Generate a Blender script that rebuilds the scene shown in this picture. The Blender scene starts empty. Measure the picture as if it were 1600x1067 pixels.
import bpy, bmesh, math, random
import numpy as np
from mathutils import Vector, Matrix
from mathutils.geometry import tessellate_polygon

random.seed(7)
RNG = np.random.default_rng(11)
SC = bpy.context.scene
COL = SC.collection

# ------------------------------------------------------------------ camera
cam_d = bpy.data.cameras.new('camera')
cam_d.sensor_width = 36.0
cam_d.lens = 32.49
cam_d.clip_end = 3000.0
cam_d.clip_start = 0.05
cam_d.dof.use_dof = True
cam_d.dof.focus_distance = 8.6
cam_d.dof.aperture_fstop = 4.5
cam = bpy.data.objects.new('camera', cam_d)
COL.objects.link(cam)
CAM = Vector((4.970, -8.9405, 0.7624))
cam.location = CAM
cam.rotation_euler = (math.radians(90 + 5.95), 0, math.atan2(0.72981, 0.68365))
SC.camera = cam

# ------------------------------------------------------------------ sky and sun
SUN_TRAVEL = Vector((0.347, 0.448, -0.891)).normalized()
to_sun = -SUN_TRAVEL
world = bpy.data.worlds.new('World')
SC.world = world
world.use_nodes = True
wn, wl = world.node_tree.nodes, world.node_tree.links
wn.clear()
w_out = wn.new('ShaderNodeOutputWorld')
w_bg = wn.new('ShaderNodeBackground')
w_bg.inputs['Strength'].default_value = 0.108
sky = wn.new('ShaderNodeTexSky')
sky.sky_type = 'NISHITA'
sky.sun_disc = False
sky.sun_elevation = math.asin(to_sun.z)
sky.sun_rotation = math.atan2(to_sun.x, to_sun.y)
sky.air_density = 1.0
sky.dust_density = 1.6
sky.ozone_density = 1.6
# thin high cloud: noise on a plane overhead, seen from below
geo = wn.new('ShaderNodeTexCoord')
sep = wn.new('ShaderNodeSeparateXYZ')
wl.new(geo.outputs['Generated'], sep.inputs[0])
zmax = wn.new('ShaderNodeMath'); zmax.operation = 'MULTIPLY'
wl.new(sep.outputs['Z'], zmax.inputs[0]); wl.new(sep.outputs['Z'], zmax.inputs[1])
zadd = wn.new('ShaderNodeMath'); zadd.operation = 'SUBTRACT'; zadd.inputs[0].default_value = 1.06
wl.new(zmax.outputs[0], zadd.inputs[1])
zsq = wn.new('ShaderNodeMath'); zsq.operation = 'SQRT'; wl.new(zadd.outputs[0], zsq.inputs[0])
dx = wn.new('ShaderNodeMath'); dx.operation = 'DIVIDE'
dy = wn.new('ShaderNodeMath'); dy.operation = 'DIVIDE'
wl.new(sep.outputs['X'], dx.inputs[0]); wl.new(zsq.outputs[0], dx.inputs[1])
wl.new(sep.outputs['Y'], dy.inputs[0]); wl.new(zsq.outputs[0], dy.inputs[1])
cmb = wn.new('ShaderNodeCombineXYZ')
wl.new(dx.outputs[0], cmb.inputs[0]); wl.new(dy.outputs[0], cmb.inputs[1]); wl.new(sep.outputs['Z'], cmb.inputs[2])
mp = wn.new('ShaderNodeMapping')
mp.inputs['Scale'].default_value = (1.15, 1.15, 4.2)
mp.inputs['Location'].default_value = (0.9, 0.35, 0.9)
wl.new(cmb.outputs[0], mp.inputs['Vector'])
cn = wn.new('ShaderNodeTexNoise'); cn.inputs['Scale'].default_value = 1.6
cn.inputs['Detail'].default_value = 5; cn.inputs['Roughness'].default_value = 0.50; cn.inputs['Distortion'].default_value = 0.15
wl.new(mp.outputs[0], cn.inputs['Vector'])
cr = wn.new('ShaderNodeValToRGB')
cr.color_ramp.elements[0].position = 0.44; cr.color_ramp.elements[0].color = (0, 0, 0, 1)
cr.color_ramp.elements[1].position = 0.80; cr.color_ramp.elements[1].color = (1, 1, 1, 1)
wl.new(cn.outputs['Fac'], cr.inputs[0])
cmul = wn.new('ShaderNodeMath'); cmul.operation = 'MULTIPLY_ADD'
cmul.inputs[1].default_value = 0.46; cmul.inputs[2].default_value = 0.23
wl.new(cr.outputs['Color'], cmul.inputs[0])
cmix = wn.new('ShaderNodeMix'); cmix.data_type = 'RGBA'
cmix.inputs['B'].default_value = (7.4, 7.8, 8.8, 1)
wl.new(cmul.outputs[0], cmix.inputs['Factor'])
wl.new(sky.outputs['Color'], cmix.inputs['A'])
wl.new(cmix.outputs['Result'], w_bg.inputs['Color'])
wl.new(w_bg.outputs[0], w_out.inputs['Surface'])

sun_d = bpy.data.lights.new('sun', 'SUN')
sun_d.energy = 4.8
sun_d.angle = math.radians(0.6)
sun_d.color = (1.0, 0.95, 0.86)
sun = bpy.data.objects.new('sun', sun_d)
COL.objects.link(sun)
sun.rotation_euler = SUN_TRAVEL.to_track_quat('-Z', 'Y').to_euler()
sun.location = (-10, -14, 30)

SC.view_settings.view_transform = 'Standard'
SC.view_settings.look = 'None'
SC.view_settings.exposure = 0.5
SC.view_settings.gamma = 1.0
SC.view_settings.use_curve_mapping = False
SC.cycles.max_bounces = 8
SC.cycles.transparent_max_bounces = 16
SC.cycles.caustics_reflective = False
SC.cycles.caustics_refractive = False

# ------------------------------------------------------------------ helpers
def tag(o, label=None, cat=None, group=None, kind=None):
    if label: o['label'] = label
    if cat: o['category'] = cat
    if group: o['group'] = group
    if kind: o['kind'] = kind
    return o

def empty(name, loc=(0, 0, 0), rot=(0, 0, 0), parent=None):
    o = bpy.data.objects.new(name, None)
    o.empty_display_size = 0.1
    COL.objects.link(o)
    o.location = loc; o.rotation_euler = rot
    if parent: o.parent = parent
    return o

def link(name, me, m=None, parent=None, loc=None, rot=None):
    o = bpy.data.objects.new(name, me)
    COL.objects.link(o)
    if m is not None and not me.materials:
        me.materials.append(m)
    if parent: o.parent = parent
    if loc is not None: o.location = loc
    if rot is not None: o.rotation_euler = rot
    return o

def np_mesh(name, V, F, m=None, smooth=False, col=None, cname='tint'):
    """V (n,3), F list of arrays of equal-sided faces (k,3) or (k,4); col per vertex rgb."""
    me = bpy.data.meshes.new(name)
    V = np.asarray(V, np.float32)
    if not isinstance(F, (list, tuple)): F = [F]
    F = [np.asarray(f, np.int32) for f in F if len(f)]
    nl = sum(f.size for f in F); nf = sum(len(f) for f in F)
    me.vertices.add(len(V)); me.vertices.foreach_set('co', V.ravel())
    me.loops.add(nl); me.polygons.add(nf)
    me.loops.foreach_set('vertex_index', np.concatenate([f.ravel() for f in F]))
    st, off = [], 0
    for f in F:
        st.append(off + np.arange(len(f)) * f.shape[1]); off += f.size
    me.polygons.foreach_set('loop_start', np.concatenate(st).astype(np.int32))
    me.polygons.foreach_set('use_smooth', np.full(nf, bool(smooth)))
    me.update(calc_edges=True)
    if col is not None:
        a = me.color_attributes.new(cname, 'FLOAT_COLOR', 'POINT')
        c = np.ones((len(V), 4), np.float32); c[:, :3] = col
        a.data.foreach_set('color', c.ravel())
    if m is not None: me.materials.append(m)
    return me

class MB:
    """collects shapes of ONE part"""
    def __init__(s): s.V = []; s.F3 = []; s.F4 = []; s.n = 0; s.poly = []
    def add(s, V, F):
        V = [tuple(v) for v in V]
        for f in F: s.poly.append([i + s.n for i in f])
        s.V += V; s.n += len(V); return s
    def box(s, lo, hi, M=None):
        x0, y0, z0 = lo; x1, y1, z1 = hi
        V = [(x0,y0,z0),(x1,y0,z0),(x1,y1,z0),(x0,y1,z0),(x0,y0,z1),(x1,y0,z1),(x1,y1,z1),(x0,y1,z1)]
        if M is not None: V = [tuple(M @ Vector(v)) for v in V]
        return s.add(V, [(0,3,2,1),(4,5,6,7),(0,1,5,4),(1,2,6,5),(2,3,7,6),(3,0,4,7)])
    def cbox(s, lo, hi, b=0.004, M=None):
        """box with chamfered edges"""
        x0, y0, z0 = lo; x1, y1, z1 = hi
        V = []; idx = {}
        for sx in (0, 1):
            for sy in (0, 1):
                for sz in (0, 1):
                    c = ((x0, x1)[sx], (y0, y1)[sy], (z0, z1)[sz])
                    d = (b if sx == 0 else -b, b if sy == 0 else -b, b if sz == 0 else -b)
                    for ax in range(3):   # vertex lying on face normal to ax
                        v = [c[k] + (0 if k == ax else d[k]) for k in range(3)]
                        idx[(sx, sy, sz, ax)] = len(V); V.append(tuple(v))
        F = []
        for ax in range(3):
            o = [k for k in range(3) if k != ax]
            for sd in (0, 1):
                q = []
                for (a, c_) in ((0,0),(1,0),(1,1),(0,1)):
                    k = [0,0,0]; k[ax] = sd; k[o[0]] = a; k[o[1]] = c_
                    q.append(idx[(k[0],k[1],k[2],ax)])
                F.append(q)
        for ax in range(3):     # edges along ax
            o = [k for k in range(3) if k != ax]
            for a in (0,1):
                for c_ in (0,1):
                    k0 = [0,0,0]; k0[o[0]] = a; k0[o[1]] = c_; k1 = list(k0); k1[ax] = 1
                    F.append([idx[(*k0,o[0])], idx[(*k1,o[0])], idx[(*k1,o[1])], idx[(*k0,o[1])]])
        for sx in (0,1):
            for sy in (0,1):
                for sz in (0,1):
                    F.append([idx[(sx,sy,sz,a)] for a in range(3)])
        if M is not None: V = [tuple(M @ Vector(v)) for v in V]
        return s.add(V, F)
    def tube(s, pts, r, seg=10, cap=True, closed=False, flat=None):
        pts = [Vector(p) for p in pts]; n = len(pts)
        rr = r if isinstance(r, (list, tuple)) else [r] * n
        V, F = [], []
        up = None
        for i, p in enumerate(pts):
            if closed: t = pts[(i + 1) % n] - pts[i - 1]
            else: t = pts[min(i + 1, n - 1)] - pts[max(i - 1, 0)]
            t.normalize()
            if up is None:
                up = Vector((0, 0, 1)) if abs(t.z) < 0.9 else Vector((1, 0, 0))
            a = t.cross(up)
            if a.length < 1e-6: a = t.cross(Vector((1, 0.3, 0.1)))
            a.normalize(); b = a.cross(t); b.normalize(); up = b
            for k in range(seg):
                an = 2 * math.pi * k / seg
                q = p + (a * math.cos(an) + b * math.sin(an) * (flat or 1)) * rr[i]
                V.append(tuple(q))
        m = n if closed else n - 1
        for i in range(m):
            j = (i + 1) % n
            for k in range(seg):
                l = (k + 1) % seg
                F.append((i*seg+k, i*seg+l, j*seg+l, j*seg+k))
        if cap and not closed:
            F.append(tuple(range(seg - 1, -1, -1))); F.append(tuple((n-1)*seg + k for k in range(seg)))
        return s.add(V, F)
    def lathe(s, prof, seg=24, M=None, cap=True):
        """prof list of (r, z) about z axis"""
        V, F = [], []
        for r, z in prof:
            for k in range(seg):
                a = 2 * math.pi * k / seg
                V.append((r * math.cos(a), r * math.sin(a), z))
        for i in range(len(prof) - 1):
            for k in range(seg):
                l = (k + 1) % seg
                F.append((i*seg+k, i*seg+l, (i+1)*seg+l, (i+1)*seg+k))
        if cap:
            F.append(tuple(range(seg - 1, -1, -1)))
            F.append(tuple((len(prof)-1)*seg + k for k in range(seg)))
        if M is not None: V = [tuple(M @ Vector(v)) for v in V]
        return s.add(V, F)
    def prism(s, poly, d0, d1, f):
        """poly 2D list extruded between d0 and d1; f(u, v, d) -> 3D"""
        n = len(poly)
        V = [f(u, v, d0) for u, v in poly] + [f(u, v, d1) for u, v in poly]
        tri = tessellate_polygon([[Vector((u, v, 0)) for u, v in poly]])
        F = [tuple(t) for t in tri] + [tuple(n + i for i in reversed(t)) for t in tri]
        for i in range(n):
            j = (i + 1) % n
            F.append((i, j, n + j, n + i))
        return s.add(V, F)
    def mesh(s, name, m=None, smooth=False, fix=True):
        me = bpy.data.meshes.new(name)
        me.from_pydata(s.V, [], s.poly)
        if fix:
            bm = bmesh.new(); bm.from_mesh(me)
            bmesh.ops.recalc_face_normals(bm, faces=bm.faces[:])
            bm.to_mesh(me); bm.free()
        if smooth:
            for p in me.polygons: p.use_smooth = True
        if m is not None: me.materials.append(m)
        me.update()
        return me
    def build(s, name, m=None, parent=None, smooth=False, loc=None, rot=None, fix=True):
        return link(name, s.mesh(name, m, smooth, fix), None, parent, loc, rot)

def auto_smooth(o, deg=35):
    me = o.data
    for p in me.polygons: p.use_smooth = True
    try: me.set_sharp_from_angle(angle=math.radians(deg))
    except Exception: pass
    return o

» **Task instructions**
Take every line that includes the string "scene" and copy it.

» **In response**
Generate a Blender script that rebuilds the scene shown in this picture. The Blender scene starts empty. Measure the picture as if it were 1600x1067 pixels.
SC = bpy.context.scene